## BEGIN Dataset excerpt

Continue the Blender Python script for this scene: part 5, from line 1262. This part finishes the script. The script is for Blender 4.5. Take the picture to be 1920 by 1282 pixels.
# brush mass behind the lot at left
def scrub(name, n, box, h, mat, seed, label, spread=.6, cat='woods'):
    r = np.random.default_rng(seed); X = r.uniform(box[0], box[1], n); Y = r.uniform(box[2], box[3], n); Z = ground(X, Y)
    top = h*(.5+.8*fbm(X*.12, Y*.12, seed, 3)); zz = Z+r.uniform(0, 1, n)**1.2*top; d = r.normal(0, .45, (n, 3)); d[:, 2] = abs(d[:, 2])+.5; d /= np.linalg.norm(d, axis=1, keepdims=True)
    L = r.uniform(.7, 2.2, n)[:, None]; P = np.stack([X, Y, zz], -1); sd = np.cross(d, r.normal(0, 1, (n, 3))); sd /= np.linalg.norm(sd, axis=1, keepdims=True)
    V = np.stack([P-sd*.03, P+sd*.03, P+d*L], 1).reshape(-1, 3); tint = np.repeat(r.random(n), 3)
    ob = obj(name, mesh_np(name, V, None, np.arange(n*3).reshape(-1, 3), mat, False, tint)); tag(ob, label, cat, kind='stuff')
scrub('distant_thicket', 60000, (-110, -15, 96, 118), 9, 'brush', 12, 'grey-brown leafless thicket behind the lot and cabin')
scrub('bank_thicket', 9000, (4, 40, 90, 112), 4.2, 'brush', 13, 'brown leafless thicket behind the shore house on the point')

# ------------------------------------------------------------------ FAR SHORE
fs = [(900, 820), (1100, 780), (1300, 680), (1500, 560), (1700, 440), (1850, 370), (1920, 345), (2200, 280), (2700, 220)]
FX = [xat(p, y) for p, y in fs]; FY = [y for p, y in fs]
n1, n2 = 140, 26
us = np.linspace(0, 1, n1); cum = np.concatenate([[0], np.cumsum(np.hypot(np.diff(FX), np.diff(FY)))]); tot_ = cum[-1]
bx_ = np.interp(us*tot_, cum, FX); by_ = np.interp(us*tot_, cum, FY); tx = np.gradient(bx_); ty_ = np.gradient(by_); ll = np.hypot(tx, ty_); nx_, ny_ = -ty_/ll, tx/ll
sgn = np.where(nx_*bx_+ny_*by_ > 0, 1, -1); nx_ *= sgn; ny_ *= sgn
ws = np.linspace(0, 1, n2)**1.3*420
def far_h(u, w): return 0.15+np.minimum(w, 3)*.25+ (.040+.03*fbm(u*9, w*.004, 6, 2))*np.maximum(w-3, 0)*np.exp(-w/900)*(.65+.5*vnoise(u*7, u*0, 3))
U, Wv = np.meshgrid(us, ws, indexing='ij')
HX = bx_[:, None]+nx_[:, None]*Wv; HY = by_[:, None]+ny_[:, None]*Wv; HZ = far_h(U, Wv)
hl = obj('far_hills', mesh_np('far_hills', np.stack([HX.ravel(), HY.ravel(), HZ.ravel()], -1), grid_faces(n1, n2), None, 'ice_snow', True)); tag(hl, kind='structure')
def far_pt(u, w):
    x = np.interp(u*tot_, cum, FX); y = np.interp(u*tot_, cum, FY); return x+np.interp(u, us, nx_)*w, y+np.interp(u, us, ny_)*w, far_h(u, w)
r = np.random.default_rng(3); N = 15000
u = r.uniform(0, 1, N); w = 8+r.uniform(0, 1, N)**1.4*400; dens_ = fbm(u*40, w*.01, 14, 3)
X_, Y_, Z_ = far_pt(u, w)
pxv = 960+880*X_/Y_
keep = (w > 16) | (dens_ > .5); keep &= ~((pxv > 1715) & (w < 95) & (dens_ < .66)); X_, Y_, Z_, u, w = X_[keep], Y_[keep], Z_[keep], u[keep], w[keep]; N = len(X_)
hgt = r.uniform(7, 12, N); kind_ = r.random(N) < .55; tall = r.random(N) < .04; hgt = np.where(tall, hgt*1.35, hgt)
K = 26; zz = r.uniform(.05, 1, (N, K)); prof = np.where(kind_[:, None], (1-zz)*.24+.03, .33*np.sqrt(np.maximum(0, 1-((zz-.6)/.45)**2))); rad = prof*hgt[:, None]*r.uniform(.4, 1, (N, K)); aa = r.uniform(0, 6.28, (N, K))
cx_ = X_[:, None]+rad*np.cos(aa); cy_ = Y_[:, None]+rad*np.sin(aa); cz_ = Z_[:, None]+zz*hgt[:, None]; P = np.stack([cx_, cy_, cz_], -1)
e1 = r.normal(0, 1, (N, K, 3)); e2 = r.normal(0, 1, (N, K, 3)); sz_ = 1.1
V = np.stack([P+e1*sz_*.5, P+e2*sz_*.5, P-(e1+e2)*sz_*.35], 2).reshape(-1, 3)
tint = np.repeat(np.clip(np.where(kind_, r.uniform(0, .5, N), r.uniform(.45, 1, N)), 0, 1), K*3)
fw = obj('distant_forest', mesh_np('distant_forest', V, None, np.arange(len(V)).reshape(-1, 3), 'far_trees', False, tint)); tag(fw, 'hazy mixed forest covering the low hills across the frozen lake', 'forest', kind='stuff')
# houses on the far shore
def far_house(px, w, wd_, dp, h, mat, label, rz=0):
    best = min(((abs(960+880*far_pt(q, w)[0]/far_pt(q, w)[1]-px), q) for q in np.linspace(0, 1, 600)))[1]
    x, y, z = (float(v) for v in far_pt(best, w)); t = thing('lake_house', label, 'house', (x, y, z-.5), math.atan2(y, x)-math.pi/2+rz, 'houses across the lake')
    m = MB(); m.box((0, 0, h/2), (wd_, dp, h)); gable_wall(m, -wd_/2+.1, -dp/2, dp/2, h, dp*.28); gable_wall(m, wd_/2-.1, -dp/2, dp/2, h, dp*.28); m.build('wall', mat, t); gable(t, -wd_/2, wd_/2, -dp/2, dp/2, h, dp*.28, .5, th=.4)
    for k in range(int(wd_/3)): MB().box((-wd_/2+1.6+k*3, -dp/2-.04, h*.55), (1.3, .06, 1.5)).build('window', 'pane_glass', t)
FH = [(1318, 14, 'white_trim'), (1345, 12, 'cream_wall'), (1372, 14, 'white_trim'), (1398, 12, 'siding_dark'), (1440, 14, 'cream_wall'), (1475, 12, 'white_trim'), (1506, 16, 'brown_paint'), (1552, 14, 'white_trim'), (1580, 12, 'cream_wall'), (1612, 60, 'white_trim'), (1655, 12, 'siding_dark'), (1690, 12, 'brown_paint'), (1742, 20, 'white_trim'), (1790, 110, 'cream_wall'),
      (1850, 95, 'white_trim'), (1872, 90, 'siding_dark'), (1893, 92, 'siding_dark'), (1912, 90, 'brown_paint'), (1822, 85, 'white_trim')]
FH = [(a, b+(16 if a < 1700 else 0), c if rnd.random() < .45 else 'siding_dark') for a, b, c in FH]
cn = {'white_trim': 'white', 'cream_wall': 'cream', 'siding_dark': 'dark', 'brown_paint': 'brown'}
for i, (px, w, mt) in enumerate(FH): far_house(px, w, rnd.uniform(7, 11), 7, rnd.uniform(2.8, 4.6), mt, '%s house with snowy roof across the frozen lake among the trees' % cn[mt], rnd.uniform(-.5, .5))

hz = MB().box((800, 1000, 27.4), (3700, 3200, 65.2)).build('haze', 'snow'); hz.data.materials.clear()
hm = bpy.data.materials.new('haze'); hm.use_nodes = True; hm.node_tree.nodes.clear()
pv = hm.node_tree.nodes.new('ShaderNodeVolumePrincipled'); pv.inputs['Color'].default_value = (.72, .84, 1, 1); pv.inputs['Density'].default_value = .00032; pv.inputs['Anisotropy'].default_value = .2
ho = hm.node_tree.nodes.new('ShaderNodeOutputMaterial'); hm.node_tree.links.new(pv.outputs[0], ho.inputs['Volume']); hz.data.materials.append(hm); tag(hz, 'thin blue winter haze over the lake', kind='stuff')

## END Dataset excerpt

*What to do*
Reproduce verbatim only this range: the first line of the material through the line that contains "on the point')", inclusive.

*Output for this task*
Continue the Blender Python script for this scene: part 5, from line 1262. This part finishes the script. The script is for Blender 4.5. Take the picture to be 1920 by 1282 pixels.
# brush mass behind the lot at left
def scrub(name, n, box, h, mat, seed, label, spread=.6, cat='woods'):
    r = np.random.default_rng(seed); X = r.uniform(box[0], box[1], n); Y = r.uniform(box[2], box[3], n); Z = ground(X, Y)
    top = h*(.5+.8*fbm(X*.12, Y*.12, seed, 3)); zz = Z+r.uniform(0, 1, n)**1.2*top; d = r.normal(0, .45, (n, 3)); d[:, 2] = abs(d[:, 2])+.5; d /= np.linalg.norm(d, axis=1, keepdims=True)
    L = r.uniform(.7, 2.2, n)[:, None]; P = np.stack([X, Y, zz], -1); sd = np.cross(d, r.normal(0, 1, (n, 3))); sd /= np.linalg.norm(sd, axis=1, keepdims=True)
    V = np.stack([P-sd*.03, P+sd*.03, P+d*L], 1).reshape(-1, 3); tint = np.repeat(r.random(n), 3)
    ob = obj(name, mesh_np(name, V, None, np.arange(n*3).reshape(-1, 3), mat, False, tint)); tag(ob, label, cat, kind='stuff')
scrub('distant_thicket', 60000, (-110, -15, 96, 118), 9, 'brush', 12, 'grey-brown leafless thicket behind the lot and cabin')
scrub('bank_thicket', 9000, (4, 40, 90, 112), 4.2, 'brush', 13, 'brown leafless thicket behind the shore house on the point')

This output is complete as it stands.